In a short statement, an Alexander McQueen spokeswoman said: “We confirm that an image derived from a Greencroft planter appeared as part of a rug which was the backdrop to a fashion show in 2016.

“The reverse of the rug, in effect an abstract design, was used for a coat in the men’s SS2018 show.

“We have listened to Mr Holt’s concerns. However, we do not agree that this use is an infringement of rights in the planter.”

Alexander McQueen opted not to address other questions including whether the company felt it had behaved in an ethical fashion.

Shetland MSP Tavish Scott, who is taking the case up with the fashion house, said: “It just seems wrong.
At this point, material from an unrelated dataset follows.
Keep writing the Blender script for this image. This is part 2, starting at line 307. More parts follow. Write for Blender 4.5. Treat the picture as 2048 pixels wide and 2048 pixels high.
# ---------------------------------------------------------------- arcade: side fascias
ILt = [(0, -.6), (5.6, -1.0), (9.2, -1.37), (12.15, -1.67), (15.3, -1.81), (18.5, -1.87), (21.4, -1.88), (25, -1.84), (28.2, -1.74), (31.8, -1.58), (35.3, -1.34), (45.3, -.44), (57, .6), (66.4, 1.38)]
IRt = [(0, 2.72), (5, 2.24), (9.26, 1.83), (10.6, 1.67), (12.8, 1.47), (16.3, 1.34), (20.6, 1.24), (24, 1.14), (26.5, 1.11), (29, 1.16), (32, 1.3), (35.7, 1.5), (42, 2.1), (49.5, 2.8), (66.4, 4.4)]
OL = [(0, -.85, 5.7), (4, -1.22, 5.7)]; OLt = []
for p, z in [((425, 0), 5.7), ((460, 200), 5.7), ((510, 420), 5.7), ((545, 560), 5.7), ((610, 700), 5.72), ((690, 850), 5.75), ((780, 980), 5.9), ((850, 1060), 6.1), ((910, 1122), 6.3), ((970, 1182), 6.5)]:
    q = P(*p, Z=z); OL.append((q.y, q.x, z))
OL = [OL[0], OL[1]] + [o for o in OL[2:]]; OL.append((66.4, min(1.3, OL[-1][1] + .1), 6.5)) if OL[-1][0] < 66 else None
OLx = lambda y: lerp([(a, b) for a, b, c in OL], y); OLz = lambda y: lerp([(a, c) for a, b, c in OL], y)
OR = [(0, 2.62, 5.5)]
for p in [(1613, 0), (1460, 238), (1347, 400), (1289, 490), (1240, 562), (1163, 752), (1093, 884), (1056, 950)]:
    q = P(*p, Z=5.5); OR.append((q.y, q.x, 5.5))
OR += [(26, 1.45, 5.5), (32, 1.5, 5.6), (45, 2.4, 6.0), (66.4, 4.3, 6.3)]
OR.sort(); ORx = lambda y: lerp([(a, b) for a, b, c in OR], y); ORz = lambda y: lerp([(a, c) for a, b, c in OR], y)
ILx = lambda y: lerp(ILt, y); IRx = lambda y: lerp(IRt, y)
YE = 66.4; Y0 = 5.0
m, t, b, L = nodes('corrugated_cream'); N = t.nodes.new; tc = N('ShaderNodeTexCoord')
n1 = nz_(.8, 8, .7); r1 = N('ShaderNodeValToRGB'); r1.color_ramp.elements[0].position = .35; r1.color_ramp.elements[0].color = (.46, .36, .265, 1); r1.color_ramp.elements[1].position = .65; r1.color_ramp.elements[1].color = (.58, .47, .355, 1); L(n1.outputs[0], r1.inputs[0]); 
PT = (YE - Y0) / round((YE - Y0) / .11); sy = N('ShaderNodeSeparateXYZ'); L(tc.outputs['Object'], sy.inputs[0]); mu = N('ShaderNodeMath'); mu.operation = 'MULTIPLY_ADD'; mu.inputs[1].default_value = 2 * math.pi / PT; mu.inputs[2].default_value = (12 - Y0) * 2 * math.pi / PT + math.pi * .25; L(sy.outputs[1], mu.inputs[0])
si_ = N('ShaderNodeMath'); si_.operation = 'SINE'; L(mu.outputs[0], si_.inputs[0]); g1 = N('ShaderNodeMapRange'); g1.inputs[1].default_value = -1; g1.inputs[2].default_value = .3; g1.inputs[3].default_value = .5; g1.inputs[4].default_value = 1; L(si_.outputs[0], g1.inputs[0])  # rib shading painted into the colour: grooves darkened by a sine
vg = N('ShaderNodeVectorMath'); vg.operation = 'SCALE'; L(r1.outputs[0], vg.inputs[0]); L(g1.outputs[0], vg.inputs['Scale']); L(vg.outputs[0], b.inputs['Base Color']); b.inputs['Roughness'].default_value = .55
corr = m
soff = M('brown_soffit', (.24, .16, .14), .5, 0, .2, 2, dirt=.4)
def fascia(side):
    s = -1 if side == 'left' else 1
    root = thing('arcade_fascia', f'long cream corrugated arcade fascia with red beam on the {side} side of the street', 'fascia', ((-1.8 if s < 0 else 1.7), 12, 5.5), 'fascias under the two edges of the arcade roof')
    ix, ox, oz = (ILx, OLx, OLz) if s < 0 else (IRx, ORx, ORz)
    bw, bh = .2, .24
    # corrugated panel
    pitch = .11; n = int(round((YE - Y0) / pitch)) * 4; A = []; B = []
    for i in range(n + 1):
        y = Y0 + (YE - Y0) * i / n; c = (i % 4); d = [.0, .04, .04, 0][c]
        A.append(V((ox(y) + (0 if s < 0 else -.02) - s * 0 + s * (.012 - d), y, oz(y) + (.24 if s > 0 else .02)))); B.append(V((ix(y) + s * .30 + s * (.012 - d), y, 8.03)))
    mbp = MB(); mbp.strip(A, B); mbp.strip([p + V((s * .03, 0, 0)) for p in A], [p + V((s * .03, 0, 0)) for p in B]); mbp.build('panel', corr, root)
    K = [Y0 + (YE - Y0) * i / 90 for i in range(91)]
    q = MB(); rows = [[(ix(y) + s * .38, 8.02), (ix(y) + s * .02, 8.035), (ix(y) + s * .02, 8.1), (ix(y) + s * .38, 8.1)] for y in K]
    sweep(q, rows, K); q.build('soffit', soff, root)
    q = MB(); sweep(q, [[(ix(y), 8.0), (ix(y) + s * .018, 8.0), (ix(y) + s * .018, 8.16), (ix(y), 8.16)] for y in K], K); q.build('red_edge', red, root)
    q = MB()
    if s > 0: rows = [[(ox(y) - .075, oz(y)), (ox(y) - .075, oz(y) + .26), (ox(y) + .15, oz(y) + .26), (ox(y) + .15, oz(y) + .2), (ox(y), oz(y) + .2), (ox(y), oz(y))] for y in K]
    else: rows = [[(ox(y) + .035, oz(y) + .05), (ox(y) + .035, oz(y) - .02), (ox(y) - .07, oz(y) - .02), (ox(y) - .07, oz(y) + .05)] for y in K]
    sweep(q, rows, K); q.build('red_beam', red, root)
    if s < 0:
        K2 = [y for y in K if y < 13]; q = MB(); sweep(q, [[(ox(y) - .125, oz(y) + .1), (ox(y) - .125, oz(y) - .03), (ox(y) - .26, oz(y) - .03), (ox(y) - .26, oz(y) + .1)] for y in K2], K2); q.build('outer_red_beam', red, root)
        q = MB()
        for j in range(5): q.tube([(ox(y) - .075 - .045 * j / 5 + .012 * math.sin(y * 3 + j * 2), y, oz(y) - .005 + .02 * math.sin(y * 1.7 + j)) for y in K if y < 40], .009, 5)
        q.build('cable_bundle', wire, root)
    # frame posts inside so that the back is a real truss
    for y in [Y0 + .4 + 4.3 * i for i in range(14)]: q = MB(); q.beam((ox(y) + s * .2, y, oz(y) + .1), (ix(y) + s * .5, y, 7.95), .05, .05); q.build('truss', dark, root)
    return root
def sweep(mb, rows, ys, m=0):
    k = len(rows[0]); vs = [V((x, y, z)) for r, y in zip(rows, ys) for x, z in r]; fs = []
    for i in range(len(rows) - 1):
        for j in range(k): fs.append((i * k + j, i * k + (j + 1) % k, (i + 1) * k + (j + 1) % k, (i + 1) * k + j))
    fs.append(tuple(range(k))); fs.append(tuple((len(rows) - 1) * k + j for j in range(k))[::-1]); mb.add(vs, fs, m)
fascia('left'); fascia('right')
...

There is no question that if it was the other way round and an international designer had their work plagiarised by, say, a Chinese internet company, they’d be using all the powers at their disposal to demand that the wrong was put right.”

A spokeswoman for Shetland Arts & Crafts said: “Shetland is a powerfully creative place and it is great to see big names in fashion time and again coming here for inspiration.

“We would, however, like to see more credit given to the small independent designers in Shetland whose ideas and designs inspire them.”